3 сентября в 8.30 получили разрешение отпустить «Лихтер» на восток, но с получением письма и обеспечением наблюдения за его направлением… Письмо взяли, текст которого был почти целиком передан нами. Выведя на чистую воду в широте 70°10? нордовой и долготе 170°36? остовой в 9.30 «Лихтер», отпустили для самостоятельного плавания на восток»71.
Докладная П.П. Ширшова, направленная 11 сентября И.В. Сталину и В.М. Молотову: «В дополнение к ранее сообщенным телеграммам, доношу следующее: 2 сентября, после отказа капитана немецкого судна возвратиться на запад, было послано распоряжение снять наших лоцманов с судна. Одновременно капитан был поставлен в известность о запрещении захода в бухту Провидения. 3 сентября в 1 час ночи у мыса Шелагского лоцмана были сняты и судно пошло самостоятельно на восток. Шифровкой было предложено начальникам полярных станций проследить за прохождением судна и сообщить все данные о нем в Москву. Учитывая ход судна (14 узлов и расстояние до Берингова пролива (490 миль), можно предполагать, что судно прошло Берингов пролив 5 сентября.
Никаких сведений о прохождении судна от полярных станций не поступало.
6 сентября германский военный атташе обратился в отдел внешних сношений НК ВМФ с просьбой принять в бухте Провидения господина Крэпша Курта, находящегося на немецком судне, для дальнейшего следования во Владивосток. По сообщению начальника Главморштаба тов. Галлера, в этом им было отказано. Мною было дано категорическое распоряжение в бухту Провидения о запрете высадки кого бы то ни было в бухте Провидения.

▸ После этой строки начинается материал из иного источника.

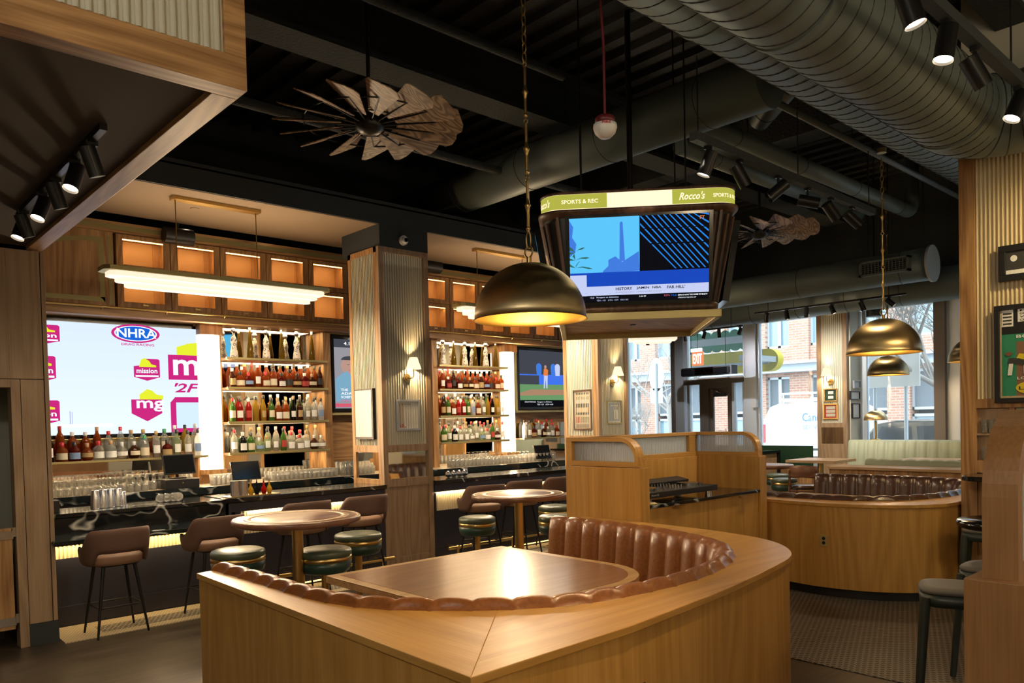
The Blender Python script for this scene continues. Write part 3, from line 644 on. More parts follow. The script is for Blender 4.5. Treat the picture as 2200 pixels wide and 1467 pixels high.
# cabinets: arched panel + lit doors
YC = 9.87
t = thing('arched_cabinet', 'oak cabinet with arched pale inlay at the left end above the bar', 'cabinet', (2.2, 10.1, 3.3))
MB().box(1.61, 2.76, YC, 10.36, 3.30, 4.17).build('body', 'oak_z', t)
o_ = [(2.655, 3.345)]+[(2.655, 4.10)]+[(max(1.62, 2.655-1.05*sin(radians(a))), 4.10-.62*(1-cos(radians(a)))) for a in range(0, 80, 8)]
i_ = [(2.60, 3.40)]+[(2.60, 4.04)]+[(max(1.62, 2.60-.98*sin(radians(a))), 4.04-.60*(1-cos(radians(a)))) for a in range(0, 80, 8)]
m = MB(); n = len(o_); m.add([(x, YC-.004, z) for x, z in o_]+[(x, YC-.004, z) for x, z in i_], [(k, k+1, n+k+1, n+k) for k in range(n-1)])
m.box(1.62, 2.655, YC-.004, YC-.003, 3.345, 3.40).box(2.70, 2.74, YC-.004, YC-.003, 3.33, 4.12); m.build('inlay', 'inlay', t)
t = thing('crown_moulding', 'oak crown moulding with pale inlay strip above the cabinets', 'trim', (6, 9.9, 4.17))
MB().box(1.61, 10.95, 9.83, 10.36, 4.17, 4.29).build('board', 'oak_x', t, bevel=.003)
MB().box(1.61, 10.95, 9.826, 9.83, 4.20, 4.255).build('inlay', 'inlay', t)
def cabinet(x0, x1, z0, z1, label):
    t = thing('lit_cabinet', label, 'cabinet', ((x0+x1)/2, 10.1, z0), group='lit cabinets over the bar')
    MB().slot(0).box(x0, x0+.015, YC+.02, 10.36, z0, z1).box(x1-.015, x1, YC+.02, 10.36, z0, z1).box(x0, x1, YC+.02, 10.36, z0, z0+.015).box(x0, x1, YC+.02, 10.36, z1-.015, z1).box(x0, x1, 10.2, 10.22, z0, z1).build('body', 'back_wood_lit', t)
    f = .075
    d = MB().box(x0+.002, x0+f, YC, YC+.022, z0+.002, z1-.002).box(x1-f, x1-.002, YC, YC+.022, z0+.002, z1-.002).box(x0+f, x1-f, YC, YC+.022, z0+.002, z0+.07).box(x0+f, x1-f, YC, YC+.022, z1-.05, z1-.002).build('door', 'oak_z', t, bevel=.002)
    hm = MB().box((x0+x1)/2-.03, (x0+x1)/2+.03, YC-.025, YC-.015, z0+.03, z0+.045).box((x0+x1)/2-.025, (x0+x1)/2-.018, YC-.015, YC, z0+.03, z0+.045).box((x0+x1)/2+.018, (x0+x1)/2+.025, YC-.015, YC, z0+.03, z0+.045)
    hm.build('handle', 'brass', d)
    g = MB(); k = int((x1-x0-2*f)/.012)
    for i in range(k):
        if i % 1 == 0: g.box(x0+f+i*.012, x0+f+i*.012+.004, YC+.009, YC+.013, z0+.07, z1-.05) if i > k*.72 else None
    g.box(x0+f, x1-f, YC+.013, YC+.015, z0+.07, z1-.05); g.build('reeded_pane', 'cab_glass', d)
    MB().box(x0+.03, x1-.03, YC+.05, YC+.07, z1-.055, z1-.045).build('led_strip', 'led', t)
    light('AREA', 'cabinet_led', ((x0+x1)/2, YC+.10, z1-.03), 1.1, (1, .68, .36), rot=(radians(18), 0, 0), sx=x1-x0-.08, sy=.02)
k = 0; xs = [2.79+i*.621 for i in range(12)]
for i in range(12):
    x0 = xs[i]
    if 5.9 < x0+.3 < 6.7: continue        # behind the middle column
    x1 = x0+.615
    for z0, z1, w in ((3.30, 3.735, 'lower'), (3.74, 4.165, 'upper')):
        cabinet(x0, x1, z0, z1, 'backlit reeded-glass cabinet over the bar, %s row, %s from the left' % (w, ORD[i]))
# ================================================================ booths
def resample(pts, n):
    P = [np.array(p, float) for p in pts]; d = [0]
    for a, b in zip(P, P[1:]): d.append(d[-1]+np.linalg.norm(b-a))
    out = []
    for i in range(n):
        s = d[-1]*i/(n-1); k = min(len(d)-2, max(0, int(np.searchsorted(d, s, side='right'))-1)); f = (s-d[k])/max(1e-9, d[k+1]-d[k]); out.append(tuple(P[k]*(1-f)+P[k+1]*f))
    return out, d[-1]
def booth(name, label, outer, inner, zl, leather, wood_, tx, seat_label=None, flute=.195):
    """outer / inner plan outlines (open, same direction) -> oak shell with a ledge and channelled leather lining"""
    t = thing(name, label, 'booth', (sum(p[0] for p in outer)/len(outer), sum(p[1] for p in outer)/len(outer), 0))
    poly = list(outer)+list(reversed(inner))
    if tx:       # mitred corner: one board runs along y, the other along x
        oi = outer.index(tx[0]); ii = min(range(len(inner)), key=lambda k: (inner[k][0]-tx[1][0])**2+(inner[k][1]-tx[1][1])**2)
        MB().prism(list(outer[:oi+1])+list(reversed(inner[:ii+1])), zl-.035, zl).build('ledge', wood_+'_y', t, bevel=.003)
        MB().prism(list(outer[oi:])+list(reversed(inner[ii:])), zl-.035, zl).build('ledge', wood_+'_x', t, bevel=.003)
    else: MB().prism(poly, zl-.035, zl).build('ledge', wood_+'_x', t, bevel=.006)
    N = 70
    o, _ = resample(outer, N); i_, _ = resample(inner, N)
    def off(P, d):
        r = []
        for k, p in enumerate(P):
            a = np.array(P[max(0, k-1)]); b = np.array(P[min(len(P)-1, k+1)]); v = b-a; v = v/np.linalg.norm(v); r.append((p[0]-v[1]*d, p[1]+v[0]*d))
        return r
    # which side is inward
    c = np.mean(np.array(inner), axis=0)
    sg = 1 if np.linalg.norm(np.array(off(i_, .1)[N//2])-c) < np.linalg.norm(np.array(i_[N//2])-c) else -1
    os_ = list(outer); body_out = off(os_, .015*sg)
    MB().prism(body_out+list(reversed(inner)), .10, zl-.035).build('shell', wood_+'_z', t)
    MB().prism(off(os_, .07*sg)+list(reversed(off(list(inner), -.02*sg))), 0, .10).build('kick_plate', 'black', t)
    # channelled leather: top roll + face
    _, Ln = resample(inner, 3); nf = max(6, round(Ln/flute)); M = nf*8+1
    base, _ = resample(inner, M); P = []
    prof = [(-.035, zl-.01), (-.03, zl+.022), (-.01, zl+.045), (.02, zl+.052), (.05, zl+.04), (.07, zl+.01), (.085, zl-.08), (.10, zl-.25), (.13, zl-.48), (.13, .40)]
    offs = [off(base, p[0]*sg) for p in prof]
    offb = [off(base, (p[0]+(.036 if p[1] < zl+.03 else .016))*sg) for p in prof]
    rows = []
    for k in range(M):
        ph = abs(sin(pi*k/8)); ph = ph**.45; row = []
        for j, (d, z) in enumerate(prof):
            a = np.array(offs[j][k]); q = np.array(offb[j][k]); w = ph if j > 0 else 0
            zz = z-(1-ph)*(.012 if j in (1, 2, 3, 4) else 0); xy = a*(1-w)+q*w; row.append((xy[0], xy[1], zz))
        rows.append(row)
    m = MB(); m.grid(rows); m.poly(rows[0]); m.poly(rows[-1]); bk = m.build('channelled_backrest', leather, t, weld=True)
    seat_out = off(base, .10*sg); seat_in = off(base, .62*sg)
    MB().prism([seat_out[k] for k in range(0, M, 4)]+[seat_in[k] for k in range(M-1, -1, -4)], .30, .46).build('seat_cushion', leather, t, bevel=.02)
    MB().prism([seat_out[k] for k in range(0, M, 4)]+[off(base, .56*sg)[k] for k in range(M-1, -1, -4)], 0.0, .30).build('seat_base', wood_+'_z', t)
    return t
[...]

Никаких сведений о местонахождении как судна, так и Крэпша Курта не поступало. По сообщению зам-наркома внутренних дел тов. Масленникова, ему также ничего неизвестно о местонахождении судна»72.
В ночь с 5 на 6 сентября «Комет» прошел Беринговым проливом и вышел в Тихий океан. Советский Союз избавился наконец от досадного присутствия в своих водах германского рейдера.
7 сентября Щ-423 прошла пролив Лонга, отделяющий остров Врангеля от материка. Двое суток спустя миновала Берингов пролив и в тот же день, в 22 часа, вместе с теплоходом «Волга» прибыла в бухту Провидения. 10 сентября нарком Военно-морского флота Н.Г. Кузнецов информировал И.В. Сталина, В.М. Молотова, К.Е. Ворошилова и А.А. Жданова: «Докладываю, выйдя из Полярного 5 августа сего года, подводная лодка Щ-423 9 сентября в 14 часов благополучно прибыла в бухту Провидения. На своем пути подлодка встретила первый лед в Маточкином Шаре у Новой Земли, затем преодолела тяжелые льды в проливе Вилькицкого, местами в море Лаптевых и Восточно-Сибирском. Лодка шла под проводкой ледоколов Главного управления Северного морского пути, причем большую часть пути двигалась на буксире, в целях экономии топлива.
На подлодке все в порядке, личный состав здоров. Общее руководство подводной лодкой осуществлял заместитель начальника ГУСМП Герой Советского Союза т. Шевелев»73.